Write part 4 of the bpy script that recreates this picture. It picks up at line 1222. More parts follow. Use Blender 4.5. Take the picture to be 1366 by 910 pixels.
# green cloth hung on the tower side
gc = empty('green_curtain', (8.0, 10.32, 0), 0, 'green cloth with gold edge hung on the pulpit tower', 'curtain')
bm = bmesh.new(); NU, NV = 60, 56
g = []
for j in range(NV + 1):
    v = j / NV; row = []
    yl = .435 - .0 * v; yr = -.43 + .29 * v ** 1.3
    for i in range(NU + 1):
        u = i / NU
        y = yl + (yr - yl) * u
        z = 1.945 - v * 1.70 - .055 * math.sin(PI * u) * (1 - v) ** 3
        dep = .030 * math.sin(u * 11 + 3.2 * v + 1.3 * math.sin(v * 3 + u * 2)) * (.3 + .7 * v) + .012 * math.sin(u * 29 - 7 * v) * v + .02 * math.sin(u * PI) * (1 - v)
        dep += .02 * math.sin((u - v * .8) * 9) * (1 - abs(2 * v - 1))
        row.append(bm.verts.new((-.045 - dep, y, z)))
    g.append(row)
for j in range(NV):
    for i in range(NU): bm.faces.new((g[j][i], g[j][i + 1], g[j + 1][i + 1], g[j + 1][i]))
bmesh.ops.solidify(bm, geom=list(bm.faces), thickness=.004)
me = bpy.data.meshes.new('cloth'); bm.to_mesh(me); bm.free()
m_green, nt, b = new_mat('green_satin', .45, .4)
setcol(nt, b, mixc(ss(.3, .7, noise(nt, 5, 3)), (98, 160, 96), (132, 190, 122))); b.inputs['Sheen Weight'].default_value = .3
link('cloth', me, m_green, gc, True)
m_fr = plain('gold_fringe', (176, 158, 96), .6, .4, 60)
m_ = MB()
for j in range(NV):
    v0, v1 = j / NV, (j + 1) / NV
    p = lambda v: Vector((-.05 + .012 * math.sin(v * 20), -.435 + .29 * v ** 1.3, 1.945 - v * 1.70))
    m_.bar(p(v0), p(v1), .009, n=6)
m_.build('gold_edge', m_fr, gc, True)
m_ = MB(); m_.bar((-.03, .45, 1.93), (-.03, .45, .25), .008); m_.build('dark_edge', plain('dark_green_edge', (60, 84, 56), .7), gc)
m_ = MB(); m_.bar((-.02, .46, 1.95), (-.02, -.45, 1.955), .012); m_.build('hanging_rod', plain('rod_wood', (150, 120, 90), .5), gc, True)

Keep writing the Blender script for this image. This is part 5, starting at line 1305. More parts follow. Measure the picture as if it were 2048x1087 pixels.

# # #

PROBLEM REQUIREMENTS |
Retype the listing above in full, with no alterations.

FINAL RESULT |
Write part 4 of the bpy script that recreates this picture. It picks up at line 1222. More parts follow. Use Blender 4.5. Take the picture to be 1366 by 910 pixels.
# green cloth hung on the tower side
gc = empty('green_curtain', (8.0, 10.32, 0), 0, 'green cloth with gold edge hung on the pulpit tower', 'curtain')
bm = bmesh.new(); NU, NV = 60, 56
g = []
for j in range(NV + 1):
    v = j / NV; row = []
    yl = .435 - .0 * v; yr = -.43 + .29 * v ** 1.3
    for i in range(NU + 1):
        u = i / NU
        y = yl + (yr - yl) * u
        z = 1.945 - v * 1.70 - .055 * math.sin(PI * u) * (1 - v) ** 3
        dep = .030 * math.sin(u * 11 + 3.2 * v + 1.3 * math.sin(v * 3 + u * 2)) * (.3 + .7 * v) + .012 * math.sin(u * 29 - 7 * v) * v + .02 * math.sin(u * PI) * (1 - v)
        dep += .02 * math.sin((u - v * .8) * 9) * (1 - abs(2 * v - 1))
        row.append(bm.verts.new((-.045 - dep, y, z)))
    g.append(row)
for j in range(NV):
    for i in range(NU): bm.faces.new((g[j][i], g[j][i + 1], g[j + 1][i + 1], g[j + 1][i]))
bmesh.ops.solidify(bm, geom=list(bm.faces), thickness=.004)
me = bpy.data.meshes.new('cloth'); bm.to_mesh(me); bm.free()
m_green, nt, b = new_mat('green_satin', .45, .4)
setcol(nt, b, mixc(ss(.3, .7, noise(nt, 5, 3)), (98, 160, 96), (132, 190, 122))); b.inputs['Sheen Weight'].default_value = .3
link('cloth', me, m_green, gc, True)
m_fr = plain('gold_fringe', (176, 158, 96), .6, .4, 60)
m_ = MB()
for j in range(NV):
    v0, v1 = j / NV, (j + 1) / NV
    p = lambda v: Vector((-.05 + .012 * math.sin(v * 20), -.435 + .29 * v ** 1.3, 1.945 - v * 1.70))
    m_.bar(p(v0), p(v1), .009, n=6)
m_.build('gold_edge', m_fr, gc, True)
m_ = MB(); m_.bar((-.03, .45, 1.93), (-.03, .45, .25), .008); m_.build('dark_edge', plain('dark_green_edge', (60, 84, 56), .7), gc)
m_ = MB(); m_.bar((-.02, .46, 1.95), (-.02, -.45, 1.955), .012); m_.build('hanging_rod', plain('rod_wood', (150, 120, 90), .5), gc, True)

Keep writing the Blender script for this image. This is part 5, starting at line 1305. More parts follow. Measure the picture as if it were 2048x1087 pixels.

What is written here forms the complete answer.